Edwards is accused of using about $1 million in undisclosed payments from his campaign finance chairman and a wealthy 98-year-old widow to cover up an affair during his 2008 run for the White House, as Main Justice has reported. Holding has touted the criminal case he built against Edwards in his campaign.
Edwards has pleaded not guilty. His trial has been delayed as he receives treatment for a heart ailment.
The probability of more drawn-out litigation between the Department of Justice and the combative Sheriff Joe Arpaio of Maricopa County, Arizona, seemed to increase with the latest exchange of messages between the parties, messages that were anything but conciliatory.
Deputy Assistant U.S. Attorney General Roy Austin wrote Arpaio’s lawyer on Thursday that the sheriff’s position on resolving the discrimination allegations against his office “makes litigation inevitable in the very near term,” The Arizona Republic reported.

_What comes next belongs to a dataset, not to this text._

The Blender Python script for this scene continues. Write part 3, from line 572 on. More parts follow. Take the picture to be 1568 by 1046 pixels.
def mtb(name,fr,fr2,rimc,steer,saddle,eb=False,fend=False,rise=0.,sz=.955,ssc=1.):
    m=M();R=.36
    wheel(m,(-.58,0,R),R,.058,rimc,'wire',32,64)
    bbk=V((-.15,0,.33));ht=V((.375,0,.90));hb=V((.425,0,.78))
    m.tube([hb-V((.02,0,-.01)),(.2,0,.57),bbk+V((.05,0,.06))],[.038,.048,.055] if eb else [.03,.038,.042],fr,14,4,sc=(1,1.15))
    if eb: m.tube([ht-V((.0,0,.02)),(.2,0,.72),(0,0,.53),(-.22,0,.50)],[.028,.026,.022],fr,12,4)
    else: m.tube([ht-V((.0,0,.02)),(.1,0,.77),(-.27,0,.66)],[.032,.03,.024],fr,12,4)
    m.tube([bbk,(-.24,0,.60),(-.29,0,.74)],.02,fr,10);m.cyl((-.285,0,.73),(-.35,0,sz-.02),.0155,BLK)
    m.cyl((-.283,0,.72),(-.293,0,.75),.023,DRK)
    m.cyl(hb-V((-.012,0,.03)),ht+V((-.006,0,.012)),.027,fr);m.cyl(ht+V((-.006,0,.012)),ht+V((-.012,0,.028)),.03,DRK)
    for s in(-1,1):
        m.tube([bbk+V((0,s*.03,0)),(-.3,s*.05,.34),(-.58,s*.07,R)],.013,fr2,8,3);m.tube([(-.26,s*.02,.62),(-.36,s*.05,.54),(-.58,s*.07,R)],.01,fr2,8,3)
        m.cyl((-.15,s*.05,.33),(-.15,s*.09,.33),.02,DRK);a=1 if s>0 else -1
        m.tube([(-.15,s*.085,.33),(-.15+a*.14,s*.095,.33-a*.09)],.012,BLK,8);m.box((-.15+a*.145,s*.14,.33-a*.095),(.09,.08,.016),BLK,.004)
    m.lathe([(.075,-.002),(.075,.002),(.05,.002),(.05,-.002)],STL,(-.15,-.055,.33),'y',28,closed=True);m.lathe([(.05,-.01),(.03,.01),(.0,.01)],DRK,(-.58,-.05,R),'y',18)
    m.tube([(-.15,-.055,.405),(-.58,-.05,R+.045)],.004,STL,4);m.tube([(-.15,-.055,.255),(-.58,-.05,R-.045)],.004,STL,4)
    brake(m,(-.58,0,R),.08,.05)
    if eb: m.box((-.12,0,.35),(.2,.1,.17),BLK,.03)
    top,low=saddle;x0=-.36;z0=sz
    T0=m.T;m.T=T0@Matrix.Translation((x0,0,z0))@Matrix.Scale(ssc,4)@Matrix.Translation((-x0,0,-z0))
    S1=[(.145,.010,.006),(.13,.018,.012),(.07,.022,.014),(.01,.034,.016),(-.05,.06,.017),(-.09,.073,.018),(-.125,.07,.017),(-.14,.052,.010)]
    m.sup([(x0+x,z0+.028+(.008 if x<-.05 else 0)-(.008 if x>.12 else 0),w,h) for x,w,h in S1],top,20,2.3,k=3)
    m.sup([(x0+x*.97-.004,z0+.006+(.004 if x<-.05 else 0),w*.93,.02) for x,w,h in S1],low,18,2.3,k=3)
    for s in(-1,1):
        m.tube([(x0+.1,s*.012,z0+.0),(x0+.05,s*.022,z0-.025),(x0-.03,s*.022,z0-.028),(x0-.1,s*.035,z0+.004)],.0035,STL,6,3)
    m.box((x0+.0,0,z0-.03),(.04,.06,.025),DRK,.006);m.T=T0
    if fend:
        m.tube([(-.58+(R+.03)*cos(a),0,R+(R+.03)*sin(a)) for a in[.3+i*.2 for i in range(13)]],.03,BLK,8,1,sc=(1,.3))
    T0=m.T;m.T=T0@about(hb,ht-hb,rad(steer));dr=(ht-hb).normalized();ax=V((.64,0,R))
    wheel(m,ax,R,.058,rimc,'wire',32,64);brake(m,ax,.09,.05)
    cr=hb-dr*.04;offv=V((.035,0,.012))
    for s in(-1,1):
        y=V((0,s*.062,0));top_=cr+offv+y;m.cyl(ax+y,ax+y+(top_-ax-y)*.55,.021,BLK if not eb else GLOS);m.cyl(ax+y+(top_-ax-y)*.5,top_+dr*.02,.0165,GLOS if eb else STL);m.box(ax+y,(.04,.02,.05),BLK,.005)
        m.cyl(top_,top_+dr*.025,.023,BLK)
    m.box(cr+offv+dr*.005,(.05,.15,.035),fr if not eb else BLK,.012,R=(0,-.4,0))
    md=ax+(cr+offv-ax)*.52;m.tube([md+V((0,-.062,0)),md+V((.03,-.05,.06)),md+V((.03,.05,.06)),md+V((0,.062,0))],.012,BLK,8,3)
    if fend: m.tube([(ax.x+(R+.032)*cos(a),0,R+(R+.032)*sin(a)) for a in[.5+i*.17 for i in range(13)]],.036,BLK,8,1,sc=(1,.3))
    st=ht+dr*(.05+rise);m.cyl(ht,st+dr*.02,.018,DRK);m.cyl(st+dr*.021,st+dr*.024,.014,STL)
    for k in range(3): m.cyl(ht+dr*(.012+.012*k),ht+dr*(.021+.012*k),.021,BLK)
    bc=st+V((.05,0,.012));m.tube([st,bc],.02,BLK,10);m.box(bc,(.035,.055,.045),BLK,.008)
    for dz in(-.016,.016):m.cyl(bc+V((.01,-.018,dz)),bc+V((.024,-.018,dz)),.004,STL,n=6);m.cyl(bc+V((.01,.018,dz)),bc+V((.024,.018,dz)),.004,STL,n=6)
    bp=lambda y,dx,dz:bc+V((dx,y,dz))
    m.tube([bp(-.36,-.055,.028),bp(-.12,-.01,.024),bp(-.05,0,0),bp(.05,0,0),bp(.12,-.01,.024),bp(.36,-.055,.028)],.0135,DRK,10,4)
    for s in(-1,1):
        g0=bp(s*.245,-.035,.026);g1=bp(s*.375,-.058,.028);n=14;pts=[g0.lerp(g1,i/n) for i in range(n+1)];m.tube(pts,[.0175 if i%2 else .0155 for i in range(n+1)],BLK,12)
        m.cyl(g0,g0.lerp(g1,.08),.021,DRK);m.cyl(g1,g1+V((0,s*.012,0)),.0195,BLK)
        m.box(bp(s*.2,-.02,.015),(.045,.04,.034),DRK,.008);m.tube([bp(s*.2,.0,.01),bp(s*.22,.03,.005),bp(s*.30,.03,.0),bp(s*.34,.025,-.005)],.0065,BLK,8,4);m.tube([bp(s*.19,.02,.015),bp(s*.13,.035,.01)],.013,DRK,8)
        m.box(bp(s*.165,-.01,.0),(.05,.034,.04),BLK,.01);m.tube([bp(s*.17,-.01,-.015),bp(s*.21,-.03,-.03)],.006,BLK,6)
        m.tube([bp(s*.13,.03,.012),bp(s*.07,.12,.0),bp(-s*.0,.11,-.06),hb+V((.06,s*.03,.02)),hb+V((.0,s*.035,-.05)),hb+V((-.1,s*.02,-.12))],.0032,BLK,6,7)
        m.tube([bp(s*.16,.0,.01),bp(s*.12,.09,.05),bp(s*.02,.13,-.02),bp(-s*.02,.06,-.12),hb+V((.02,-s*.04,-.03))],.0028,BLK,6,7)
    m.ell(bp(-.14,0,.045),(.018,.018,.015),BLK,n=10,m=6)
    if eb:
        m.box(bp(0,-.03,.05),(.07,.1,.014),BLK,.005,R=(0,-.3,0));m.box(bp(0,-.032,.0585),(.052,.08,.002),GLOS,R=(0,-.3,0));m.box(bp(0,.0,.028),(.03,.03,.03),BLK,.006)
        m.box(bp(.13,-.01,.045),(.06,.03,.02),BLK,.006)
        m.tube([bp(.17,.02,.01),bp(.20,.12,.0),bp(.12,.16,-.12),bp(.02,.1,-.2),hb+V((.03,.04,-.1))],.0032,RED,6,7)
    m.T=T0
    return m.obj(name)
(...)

Not to be intimidated, Jack MacIntyre, a deputy chief in the Sheriff’s Office, described Austin’s letter as brinksmanship and vowed that the Sheriff’s Office would not yield to DOJ’s “saber rattling.”
The latest round of sharp exchanges are no surprise, given recent assertions by the DOJ that the Sheriff continues to stonewall any attempts to resolve charges of discrimination against Latinos (see Main Justice’s report).
“We are still planning to meet with you in Phoenix on February 6,” Austin wrote to the Sheriff’s office, alluding to a sit-down scheduled for Monday. “But if the purpose of the meeting is solely for you to tell us in person that you do not agree with our findings, there is no reason for us to meet.”
To which MacIntyre replied in part, “Litigation is only a threat if you’ve never done it before.” Perhaps he was trying to avoid the cliche, “See you in court.”